YOUR INSTRUCTIONS:
Retype exactly the lines below, beginning with the first and ending with the line where "3.0), 90, (1, .42, .08), .15)" appears.

DATASET EXCERPT:
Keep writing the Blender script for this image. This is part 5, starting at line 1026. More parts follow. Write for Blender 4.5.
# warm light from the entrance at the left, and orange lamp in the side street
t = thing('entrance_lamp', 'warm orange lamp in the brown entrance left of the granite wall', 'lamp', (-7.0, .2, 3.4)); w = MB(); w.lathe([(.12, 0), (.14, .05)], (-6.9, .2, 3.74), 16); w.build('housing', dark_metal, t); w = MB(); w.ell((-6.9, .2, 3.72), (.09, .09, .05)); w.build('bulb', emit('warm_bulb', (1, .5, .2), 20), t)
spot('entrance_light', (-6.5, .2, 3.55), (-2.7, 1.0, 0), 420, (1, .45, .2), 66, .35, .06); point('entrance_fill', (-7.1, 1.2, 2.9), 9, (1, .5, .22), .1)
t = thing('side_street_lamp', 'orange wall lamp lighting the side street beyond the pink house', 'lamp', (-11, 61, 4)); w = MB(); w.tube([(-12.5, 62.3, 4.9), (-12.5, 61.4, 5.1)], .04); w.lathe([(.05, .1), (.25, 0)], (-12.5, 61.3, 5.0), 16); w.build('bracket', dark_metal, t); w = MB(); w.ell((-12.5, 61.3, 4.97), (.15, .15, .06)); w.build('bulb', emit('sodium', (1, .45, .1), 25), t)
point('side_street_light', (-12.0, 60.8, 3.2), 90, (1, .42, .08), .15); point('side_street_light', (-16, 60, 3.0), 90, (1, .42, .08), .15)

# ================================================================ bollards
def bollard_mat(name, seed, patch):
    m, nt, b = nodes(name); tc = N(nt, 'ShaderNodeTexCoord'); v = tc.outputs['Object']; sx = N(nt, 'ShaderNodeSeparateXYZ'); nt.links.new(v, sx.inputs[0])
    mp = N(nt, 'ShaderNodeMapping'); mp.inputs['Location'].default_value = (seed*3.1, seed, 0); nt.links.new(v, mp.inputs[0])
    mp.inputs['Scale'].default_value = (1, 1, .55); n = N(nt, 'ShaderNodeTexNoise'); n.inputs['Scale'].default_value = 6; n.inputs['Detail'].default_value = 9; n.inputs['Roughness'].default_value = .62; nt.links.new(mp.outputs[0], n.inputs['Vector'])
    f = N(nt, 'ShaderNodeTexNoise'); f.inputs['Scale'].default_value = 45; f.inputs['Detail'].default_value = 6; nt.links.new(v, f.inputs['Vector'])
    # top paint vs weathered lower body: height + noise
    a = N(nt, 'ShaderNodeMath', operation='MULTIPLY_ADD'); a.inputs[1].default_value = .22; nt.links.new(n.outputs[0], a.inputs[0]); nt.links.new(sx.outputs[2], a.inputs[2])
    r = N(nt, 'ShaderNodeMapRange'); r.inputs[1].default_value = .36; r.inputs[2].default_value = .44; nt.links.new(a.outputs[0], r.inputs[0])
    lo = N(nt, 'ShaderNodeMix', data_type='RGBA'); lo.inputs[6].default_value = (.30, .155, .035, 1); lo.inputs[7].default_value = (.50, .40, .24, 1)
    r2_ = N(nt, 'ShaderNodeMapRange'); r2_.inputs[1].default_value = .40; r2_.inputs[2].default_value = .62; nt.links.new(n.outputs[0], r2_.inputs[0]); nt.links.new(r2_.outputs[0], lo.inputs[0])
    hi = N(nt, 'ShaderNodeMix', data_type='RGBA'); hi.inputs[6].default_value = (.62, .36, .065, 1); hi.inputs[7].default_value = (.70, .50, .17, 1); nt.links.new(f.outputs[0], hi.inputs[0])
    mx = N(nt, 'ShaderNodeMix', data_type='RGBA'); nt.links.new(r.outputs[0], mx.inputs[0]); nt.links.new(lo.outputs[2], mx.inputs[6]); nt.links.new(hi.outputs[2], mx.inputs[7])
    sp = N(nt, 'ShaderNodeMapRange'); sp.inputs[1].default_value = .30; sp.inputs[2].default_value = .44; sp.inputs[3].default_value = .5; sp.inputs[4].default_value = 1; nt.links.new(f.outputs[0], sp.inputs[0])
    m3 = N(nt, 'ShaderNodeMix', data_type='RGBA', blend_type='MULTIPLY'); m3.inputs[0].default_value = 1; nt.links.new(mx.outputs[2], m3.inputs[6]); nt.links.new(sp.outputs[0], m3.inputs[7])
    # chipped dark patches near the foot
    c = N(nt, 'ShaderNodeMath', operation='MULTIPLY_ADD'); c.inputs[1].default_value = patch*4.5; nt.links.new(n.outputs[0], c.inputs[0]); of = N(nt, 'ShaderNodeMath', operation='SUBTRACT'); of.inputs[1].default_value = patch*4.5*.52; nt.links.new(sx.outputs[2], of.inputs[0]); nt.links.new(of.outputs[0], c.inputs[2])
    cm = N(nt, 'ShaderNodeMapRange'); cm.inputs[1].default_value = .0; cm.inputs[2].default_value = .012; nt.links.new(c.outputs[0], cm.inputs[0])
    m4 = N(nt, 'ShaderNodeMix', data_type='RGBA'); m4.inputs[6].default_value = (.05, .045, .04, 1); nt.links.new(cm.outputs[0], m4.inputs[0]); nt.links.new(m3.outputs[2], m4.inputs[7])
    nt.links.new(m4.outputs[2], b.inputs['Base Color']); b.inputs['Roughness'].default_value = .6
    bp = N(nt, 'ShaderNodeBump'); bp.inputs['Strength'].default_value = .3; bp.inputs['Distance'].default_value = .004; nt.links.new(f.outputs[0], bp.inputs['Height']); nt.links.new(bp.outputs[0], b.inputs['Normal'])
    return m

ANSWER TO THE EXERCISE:
Keep writing the Blender script for this image. This is part 5, starting at line 1026. More parts follow. Write for Blender 4.5.
# warm light from the entrance at the left, and orange lamp in the side street
t = thing('entrance_lamp', 'warm orange lamp in the brown entrance left of the granite wall', 'lamp', (-7.0, .2, 3.4)); w = MB(); w.lathe([(.12, 0), (.14, .05)], (-6.9, .2, 3.74), 16); w.build('housing', dark_metal, t); w = MB(); w.ell((-6.9, .2, 3.72), (.09, .09, .05)); w.build('bulb', emit('warm_bulb', (1, .5, .2), 20), t)
spot('entrance_light', (-6.5, .2, 3.55), (-2.7, 1.0, 0), 420, (1, .45, .2), 66, .35, .06); point('entrance_fill', (-7.1, 1.2, 2.9), 9, (1, .5, .22), .1)
t = thing('side_street_lamp', 'orange wall lamp lighting the side street beyond the pink house', 'lamp', (-11, 61, 4)); w = MB(); w.tube([(-12.5, 62.3, 4.9), (-12.5, 61.4, 5.1)], .04); w.lathe([(.05, .1), (.25, 0)], (-12.5, 61.3, 5.0), 16); w.build('bracket', dark_metal, t); w = MB(); w.ell((-12.5, 61.3, 4.97), (.15, .15, .06)); w.build('bulb', emit('sodium', (1, .45, .1), 25), t)
point('side_street_light', (-12.0, 60.8, 3.2), 90, (1, .42, .08), .15); point('side_street_light', (-16, 60, 3.0), 90, (1, .42, .08), .15)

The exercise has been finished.